Search the material for "picture" and show all lines that contain it.

------------------------------------

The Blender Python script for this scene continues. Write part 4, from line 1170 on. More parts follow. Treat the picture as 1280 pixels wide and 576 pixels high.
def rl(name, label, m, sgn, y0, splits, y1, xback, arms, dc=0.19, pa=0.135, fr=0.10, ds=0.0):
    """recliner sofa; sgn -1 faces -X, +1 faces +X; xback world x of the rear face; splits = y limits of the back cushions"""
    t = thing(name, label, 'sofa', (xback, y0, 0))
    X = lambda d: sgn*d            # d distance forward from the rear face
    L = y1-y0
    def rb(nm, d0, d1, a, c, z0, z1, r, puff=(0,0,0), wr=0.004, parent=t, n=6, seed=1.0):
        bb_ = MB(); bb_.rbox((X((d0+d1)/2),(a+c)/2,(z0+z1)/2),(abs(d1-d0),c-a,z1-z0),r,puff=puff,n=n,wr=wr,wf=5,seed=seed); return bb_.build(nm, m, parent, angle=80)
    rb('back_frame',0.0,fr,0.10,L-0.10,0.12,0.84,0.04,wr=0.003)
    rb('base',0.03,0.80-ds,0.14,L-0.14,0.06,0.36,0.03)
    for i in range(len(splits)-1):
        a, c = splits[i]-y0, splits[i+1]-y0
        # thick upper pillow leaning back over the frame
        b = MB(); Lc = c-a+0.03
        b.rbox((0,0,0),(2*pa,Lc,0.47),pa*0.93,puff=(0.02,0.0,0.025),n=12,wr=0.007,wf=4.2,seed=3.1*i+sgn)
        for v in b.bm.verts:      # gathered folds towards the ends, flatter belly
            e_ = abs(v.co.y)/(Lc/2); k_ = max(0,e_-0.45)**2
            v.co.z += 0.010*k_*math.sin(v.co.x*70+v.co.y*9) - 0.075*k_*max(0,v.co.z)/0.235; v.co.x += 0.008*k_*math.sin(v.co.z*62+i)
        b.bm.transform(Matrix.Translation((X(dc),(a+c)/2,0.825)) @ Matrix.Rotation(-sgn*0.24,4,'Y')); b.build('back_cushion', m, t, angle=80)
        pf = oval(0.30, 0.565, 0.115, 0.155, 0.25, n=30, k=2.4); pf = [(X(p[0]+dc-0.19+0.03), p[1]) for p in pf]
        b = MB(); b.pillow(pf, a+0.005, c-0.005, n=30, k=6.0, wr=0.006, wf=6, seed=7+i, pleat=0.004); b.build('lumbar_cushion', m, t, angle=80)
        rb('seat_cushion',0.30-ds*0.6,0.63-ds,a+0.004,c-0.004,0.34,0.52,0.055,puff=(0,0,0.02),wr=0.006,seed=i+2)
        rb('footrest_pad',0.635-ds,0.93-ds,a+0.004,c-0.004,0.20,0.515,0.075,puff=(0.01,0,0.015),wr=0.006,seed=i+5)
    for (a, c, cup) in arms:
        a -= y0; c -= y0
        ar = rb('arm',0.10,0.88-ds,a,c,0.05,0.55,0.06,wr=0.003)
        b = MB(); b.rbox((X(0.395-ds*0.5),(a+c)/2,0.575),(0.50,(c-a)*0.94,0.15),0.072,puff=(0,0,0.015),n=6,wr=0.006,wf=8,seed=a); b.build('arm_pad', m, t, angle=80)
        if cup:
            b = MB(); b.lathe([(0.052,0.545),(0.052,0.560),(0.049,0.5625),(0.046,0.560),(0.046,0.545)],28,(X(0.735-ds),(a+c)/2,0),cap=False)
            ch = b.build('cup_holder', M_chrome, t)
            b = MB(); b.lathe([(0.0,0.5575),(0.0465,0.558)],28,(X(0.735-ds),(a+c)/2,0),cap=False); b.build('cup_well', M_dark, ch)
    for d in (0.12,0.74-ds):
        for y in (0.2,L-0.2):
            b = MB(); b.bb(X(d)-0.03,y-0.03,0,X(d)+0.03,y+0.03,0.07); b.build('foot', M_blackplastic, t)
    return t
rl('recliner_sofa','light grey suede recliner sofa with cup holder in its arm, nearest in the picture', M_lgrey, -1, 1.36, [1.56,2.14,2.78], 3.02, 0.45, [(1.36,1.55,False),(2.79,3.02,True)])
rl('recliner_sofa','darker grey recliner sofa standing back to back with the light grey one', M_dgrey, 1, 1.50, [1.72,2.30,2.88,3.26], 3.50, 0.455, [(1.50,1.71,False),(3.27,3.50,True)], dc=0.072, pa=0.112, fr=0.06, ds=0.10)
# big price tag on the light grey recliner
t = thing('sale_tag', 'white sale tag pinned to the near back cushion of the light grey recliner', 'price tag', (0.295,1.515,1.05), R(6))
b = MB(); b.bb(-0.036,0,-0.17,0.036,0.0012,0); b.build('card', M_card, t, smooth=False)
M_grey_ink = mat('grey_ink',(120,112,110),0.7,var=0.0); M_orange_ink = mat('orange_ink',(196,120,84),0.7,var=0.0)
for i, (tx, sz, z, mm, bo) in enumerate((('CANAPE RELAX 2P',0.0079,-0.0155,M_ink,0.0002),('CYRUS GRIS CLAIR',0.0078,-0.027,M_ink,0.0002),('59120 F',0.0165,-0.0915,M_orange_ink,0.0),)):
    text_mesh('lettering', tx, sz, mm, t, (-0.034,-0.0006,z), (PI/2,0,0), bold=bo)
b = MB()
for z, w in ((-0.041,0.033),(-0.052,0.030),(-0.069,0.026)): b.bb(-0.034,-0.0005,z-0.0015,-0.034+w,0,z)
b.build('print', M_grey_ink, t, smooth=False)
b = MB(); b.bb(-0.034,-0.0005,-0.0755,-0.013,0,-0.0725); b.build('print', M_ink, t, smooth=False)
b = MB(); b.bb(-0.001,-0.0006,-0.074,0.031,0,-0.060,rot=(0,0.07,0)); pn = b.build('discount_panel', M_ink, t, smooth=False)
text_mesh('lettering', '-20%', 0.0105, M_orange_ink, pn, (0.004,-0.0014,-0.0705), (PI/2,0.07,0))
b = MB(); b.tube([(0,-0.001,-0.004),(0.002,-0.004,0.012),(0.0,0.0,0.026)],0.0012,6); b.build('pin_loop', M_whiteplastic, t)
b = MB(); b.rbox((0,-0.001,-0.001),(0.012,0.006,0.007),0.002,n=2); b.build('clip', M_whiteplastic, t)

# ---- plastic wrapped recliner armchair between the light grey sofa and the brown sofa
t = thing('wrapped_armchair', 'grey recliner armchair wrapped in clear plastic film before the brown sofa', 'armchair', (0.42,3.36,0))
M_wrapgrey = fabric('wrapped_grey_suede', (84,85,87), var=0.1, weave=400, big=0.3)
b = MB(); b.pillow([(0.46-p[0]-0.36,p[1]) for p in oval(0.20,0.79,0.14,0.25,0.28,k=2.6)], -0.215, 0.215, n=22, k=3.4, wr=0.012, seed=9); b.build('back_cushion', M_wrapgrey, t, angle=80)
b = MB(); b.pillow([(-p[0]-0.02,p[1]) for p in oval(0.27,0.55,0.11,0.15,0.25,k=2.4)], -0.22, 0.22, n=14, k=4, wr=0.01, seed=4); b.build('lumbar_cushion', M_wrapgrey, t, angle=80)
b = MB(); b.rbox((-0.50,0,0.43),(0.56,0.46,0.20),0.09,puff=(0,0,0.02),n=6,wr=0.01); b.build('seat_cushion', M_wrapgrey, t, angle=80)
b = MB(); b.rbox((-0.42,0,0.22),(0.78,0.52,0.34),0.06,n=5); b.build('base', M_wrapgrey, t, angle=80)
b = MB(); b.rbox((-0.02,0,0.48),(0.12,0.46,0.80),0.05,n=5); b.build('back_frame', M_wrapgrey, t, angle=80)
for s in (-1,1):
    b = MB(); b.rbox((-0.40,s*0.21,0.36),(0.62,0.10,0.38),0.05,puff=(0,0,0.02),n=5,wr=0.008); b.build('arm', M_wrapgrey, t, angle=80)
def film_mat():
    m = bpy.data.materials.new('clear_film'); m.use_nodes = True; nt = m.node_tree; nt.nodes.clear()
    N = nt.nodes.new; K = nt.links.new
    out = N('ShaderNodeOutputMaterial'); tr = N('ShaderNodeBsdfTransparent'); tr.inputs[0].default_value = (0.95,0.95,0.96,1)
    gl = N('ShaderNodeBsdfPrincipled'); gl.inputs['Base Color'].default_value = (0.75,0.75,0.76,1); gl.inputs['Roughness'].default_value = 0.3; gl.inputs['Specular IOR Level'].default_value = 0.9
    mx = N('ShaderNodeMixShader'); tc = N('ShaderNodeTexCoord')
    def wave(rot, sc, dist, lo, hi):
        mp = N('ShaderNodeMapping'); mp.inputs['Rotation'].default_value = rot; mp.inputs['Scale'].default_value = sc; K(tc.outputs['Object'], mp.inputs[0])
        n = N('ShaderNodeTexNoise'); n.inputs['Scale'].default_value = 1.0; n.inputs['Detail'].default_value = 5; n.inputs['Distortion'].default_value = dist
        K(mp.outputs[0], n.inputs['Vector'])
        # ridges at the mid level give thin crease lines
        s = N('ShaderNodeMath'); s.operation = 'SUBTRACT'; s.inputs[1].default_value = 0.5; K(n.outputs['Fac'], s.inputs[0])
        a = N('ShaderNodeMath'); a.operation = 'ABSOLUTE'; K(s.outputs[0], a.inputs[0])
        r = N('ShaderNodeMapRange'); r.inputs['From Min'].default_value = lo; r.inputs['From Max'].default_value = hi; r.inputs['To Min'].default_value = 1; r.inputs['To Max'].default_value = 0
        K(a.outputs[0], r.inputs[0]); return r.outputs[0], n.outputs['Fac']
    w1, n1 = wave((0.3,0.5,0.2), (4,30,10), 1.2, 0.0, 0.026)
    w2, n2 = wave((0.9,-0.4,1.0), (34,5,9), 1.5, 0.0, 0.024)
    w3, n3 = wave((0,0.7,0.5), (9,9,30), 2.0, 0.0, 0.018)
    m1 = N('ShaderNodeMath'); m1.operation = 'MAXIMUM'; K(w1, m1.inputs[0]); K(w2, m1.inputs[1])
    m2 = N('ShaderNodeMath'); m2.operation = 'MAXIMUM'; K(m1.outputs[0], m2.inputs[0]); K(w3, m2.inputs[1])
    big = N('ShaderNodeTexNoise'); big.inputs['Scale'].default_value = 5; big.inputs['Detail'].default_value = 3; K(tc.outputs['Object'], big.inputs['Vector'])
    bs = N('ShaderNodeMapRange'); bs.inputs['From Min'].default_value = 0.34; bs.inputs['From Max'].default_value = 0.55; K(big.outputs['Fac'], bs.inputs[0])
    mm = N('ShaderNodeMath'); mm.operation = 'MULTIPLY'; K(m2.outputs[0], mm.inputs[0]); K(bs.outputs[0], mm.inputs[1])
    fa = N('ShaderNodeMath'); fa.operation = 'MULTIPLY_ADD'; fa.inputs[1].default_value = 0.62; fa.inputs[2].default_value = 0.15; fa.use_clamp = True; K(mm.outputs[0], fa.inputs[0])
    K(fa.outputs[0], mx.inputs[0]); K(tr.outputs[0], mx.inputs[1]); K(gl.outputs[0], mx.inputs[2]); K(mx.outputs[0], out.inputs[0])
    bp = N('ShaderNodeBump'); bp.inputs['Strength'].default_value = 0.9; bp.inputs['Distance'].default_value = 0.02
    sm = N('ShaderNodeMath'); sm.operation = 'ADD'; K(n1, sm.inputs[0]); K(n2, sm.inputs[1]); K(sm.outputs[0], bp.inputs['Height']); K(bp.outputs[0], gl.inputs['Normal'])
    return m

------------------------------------

## EXERCISE RESULT
The Blender Python script for this scene continues. Write part 4, from line 1170 on. More parts follow. Treat the picture as 1280 pixels wide and 576 pixels high.
rl('recliner_sofa','light grey suede recliner sofa with cup holder in its arm, nearest in the picture', M_lgrey, -1, 1.36, [1.56,2.14,2.78], 3.02, 0.45, [(1.36,1.55,False),(2.79,3.02,True)])